= The request =
Determine how many lines contain the string "wide". Reply with that figure and nothing else.

--- START OF Data shown ---

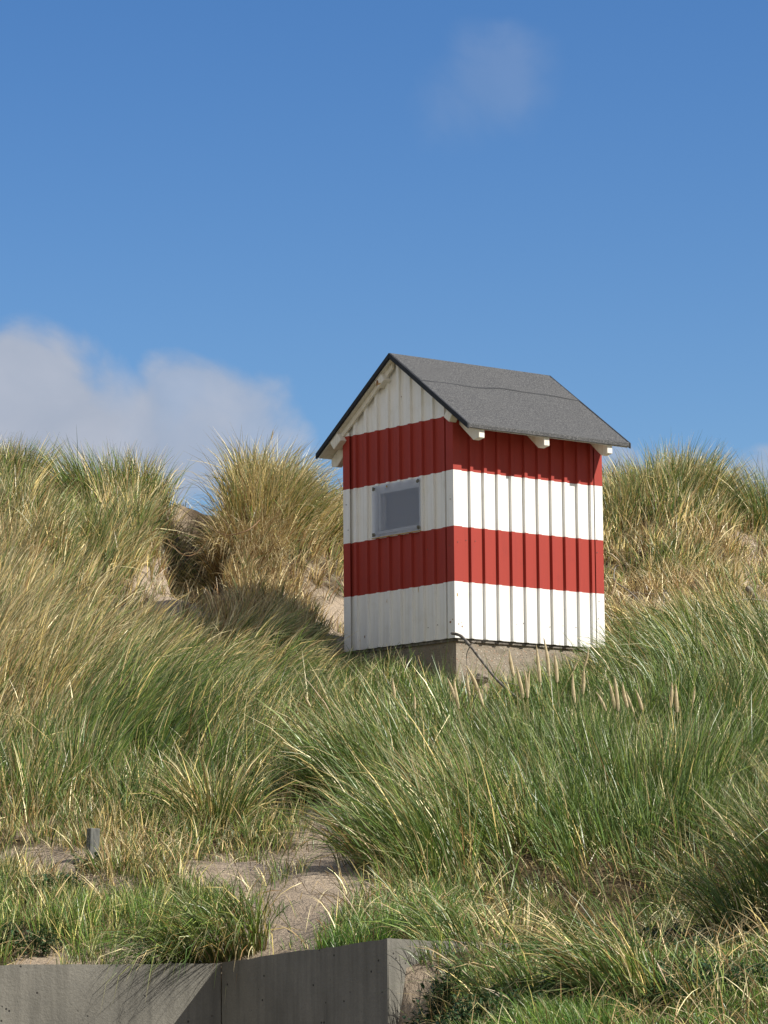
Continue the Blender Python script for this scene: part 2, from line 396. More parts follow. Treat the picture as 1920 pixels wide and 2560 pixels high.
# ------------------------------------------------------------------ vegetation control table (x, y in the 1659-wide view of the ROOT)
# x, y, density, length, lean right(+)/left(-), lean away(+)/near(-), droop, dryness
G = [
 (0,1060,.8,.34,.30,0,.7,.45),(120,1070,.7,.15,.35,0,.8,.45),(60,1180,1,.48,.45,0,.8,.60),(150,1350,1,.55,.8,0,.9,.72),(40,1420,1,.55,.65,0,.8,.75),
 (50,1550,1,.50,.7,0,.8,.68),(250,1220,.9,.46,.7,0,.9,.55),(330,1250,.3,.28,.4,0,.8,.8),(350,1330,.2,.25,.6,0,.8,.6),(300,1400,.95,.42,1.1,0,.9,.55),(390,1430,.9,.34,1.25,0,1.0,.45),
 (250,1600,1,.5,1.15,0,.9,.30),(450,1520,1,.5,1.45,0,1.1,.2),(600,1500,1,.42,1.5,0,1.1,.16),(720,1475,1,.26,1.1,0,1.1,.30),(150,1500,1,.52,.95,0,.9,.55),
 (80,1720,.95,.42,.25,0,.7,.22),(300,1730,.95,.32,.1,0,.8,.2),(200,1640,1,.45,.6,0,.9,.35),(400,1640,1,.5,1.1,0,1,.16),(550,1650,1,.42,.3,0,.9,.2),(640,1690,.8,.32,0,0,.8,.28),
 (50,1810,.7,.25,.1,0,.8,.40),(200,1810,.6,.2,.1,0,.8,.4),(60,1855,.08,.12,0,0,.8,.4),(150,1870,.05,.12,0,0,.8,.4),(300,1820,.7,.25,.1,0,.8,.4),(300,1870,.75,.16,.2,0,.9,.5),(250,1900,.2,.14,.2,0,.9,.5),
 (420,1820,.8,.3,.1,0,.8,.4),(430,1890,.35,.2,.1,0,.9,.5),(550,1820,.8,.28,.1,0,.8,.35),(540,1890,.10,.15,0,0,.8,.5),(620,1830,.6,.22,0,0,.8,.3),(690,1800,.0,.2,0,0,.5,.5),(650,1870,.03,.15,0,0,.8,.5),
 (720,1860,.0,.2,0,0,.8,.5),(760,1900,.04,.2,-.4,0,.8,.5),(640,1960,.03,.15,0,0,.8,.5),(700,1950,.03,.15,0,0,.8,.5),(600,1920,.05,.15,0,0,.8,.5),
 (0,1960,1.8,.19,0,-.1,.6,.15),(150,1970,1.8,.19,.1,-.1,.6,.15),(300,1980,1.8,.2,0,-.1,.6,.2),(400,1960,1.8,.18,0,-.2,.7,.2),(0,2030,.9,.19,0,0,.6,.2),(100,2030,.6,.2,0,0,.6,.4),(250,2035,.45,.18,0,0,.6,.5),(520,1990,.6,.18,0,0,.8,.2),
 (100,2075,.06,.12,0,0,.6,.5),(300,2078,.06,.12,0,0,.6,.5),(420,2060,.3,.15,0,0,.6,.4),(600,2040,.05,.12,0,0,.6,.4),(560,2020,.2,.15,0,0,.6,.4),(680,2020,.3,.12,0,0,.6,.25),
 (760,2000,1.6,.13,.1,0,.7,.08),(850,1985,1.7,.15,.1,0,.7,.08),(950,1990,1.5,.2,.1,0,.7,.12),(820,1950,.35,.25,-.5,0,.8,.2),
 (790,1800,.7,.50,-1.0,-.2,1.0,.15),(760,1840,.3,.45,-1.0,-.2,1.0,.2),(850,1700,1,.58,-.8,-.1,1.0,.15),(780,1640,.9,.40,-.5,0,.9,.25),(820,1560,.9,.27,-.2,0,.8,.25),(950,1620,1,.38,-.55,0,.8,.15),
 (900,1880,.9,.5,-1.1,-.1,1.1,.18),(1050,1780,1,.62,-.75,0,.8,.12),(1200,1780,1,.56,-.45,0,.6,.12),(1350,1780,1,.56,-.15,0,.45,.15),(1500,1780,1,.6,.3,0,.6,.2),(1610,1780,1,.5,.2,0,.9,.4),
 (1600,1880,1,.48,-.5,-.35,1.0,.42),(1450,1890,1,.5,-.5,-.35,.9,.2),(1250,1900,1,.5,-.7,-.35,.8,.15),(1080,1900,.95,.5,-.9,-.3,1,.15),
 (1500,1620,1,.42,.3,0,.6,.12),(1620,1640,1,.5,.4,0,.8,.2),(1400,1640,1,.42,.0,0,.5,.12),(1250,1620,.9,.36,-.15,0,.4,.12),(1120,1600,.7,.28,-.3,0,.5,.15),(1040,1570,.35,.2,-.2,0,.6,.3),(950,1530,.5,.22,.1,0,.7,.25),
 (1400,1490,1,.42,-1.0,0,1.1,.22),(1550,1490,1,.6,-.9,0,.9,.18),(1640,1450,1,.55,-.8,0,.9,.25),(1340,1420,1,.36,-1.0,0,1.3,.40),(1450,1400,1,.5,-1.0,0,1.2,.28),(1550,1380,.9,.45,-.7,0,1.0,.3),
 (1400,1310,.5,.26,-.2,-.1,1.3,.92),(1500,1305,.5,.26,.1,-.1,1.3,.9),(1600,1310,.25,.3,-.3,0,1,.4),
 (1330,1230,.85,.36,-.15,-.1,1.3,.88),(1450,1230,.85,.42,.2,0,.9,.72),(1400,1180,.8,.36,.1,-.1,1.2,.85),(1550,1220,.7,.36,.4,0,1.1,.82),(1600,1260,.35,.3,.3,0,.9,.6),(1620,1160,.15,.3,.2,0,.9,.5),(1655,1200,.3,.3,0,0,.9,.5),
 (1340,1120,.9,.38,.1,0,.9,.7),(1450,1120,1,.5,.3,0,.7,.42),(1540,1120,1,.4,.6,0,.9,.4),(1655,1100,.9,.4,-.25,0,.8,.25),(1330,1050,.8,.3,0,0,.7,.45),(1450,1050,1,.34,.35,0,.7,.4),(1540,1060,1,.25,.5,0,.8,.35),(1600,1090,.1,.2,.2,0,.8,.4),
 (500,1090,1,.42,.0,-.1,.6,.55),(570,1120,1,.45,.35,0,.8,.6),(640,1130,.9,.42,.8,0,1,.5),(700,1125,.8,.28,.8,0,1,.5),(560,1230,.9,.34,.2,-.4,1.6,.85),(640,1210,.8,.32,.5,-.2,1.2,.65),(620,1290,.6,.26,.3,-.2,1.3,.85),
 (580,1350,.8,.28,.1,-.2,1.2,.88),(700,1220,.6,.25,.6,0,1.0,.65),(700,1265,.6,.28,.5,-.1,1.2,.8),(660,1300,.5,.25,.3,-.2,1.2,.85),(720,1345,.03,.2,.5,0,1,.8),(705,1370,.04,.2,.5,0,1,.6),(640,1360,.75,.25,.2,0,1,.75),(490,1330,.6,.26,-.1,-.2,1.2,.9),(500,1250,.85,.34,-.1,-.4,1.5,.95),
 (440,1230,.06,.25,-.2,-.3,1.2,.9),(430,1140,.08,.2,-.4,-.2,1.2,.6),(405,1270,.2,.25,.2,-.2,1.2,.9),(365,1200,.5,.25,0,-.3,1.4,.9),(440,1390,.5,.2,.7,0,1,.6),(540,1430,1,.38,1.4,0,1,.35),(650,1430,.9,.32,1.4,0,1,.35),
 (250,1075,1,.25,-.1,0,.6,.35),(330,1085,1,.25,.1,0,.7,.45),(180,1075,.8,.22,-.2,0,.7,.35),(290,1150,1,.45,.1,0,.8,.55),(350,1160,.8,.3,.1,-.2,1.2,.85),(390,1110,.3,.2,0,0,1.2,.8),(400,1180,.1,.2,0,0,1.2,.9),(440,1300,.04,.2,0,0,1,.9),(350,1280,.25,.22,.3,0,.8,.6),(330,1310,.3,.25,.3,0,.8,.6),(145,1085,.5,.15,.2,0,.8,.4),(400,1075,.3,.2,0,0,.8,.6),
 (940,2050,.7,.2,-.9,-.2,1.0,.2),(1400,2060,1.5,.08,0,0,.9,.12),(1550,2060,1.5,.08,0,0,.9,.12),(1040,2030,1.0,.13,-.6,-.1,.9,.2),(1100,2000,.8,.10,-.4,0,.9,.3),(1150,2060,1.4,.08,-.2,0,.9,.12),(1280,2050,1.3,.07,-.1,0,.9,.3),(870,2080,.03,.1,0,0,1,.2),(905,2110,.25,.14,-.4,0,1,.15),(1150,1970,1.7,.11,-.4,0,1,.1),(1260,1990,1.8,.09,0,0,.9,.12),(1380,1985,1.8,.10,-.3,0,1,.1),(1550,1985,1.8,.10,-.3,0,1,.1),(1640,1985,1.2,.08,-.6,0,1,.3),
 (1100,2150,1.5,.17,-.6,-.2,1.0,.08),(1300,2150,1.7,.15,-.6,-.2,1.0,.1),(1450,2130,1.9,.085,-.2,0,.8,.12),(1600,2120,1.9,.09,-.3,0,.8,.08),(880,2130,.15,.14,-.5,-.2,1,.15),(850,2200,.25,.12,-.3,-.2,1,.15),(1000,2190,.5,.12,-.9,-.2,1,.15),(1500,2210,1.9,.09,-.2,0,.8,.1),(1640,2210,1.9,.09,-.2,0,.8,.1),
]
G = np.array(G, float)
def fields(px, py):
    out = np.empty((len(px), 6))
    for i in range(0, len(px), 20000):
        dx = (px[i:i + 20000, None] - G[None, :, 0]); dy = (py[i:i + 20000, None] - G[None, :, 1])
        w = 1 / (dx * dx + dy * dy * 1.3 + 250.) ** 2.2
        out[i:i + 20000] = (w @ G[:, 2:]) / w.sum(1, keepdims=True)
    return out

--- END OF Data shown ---

= The response =
2